## begin Supplied data
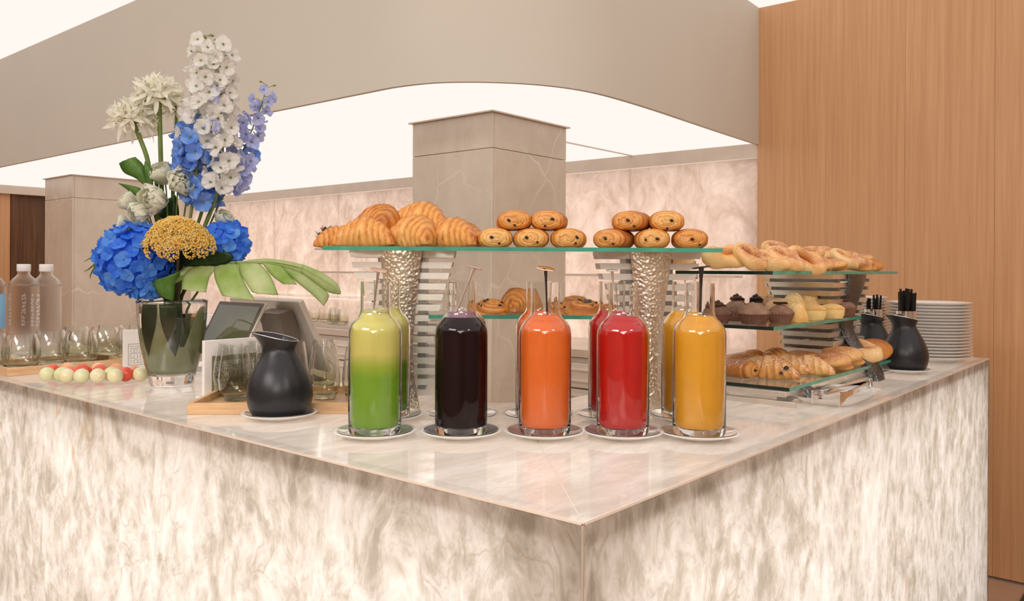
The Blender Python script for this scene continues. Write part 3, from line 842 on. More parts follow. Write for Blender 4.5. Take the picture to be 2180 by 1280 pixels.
# --- croissants on the upper corner shelf
CRO = [croissant_mesh('croissant_body', 0.168, 0.047, 0.026, 5.2, 1), croissant_mesh('croissant_body', 0.158, 0.047, 0.040, 4.6, 5), croissant_mesh('croissant_body', 0.165, 0.043, 0.022, 5.6, 9)]
def cro(label, px, py, d, yaw, k, group, rx=0, ry=0, z=None, sc=1.0):
    p = PD(px, py, d)
    t = thing('croissant', label, 'croissant', (p.x, p.y, TOPZ if z is None else z), (rx, ry, YAW + yaw), group, sc)
    inst('pastry_body', CRO[k], t, (0, 0, 0), (0, 0, 0))
    return t
G = 'croissants piled on the upper glass shelf'
cro('golden croissant at the pile\'s end beside the flowers, behind the front one', 722, 505, 2.06, R(25), 2, G, sc=0.86)
cro('front croissant at the end nearest the flowers, its dark tip over the green juice', 778, 500, 1.93, R(-14), 0, G)
cro('front middle croissant of the pile, standing tall and striped', 880, 497, 1.92, R(-42), 1, G, sc=1.04)
cro('front croissant of the pile next to the chocolate rolls', 962, 498, 1.93, R(-30), 0, G, sc=0.98)
cro('croissant lying behind the front ones beside the chocolate rolls', 985, 490, 2.07, R(-35), 2, G)
cro('reddish croissant wedged behind the front middle of the pile', 905, 498, 2.07, R(20), 1, G, sc=0.9)
zc = PD(800, 492, 1.98).z
cro('rounded croissant on top of the pile over the green juice', 800, 470, 1.99, R(-58), 1, G, rx=R(-8), z=zc - 0.004, sc=0.98)
cro('long croissant on top of the pile, its tip towards the chocolate rolls', 896, 460, 2.01, R(-22), 0, G, ry=R(8), z=zc + 0.004, sc=0.97)
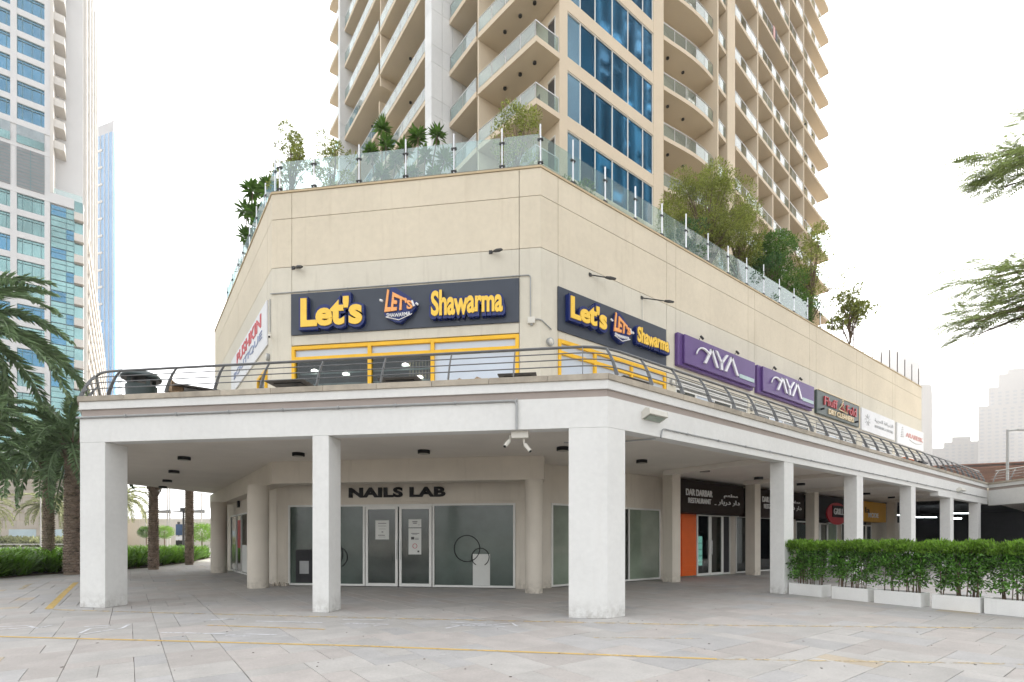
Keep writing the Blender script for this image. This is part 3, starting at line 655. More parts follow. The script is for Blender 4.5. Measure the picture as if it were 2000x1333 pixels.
## end Supplied data
Find all lines holding the string "More" and copy them.

Result:
The Blender Python script for this scene continues. Write part 3, from line 842 on. More parts follow. Write for Blender 4.5. Take the picture to be 2180 by 1280 pixels.
Keep writing the Blender script for this image. This is part 3, starting at line 655. More parts follow. The script is for Blender 4.5. Measure the picture as if it were 2000x1333 pixels.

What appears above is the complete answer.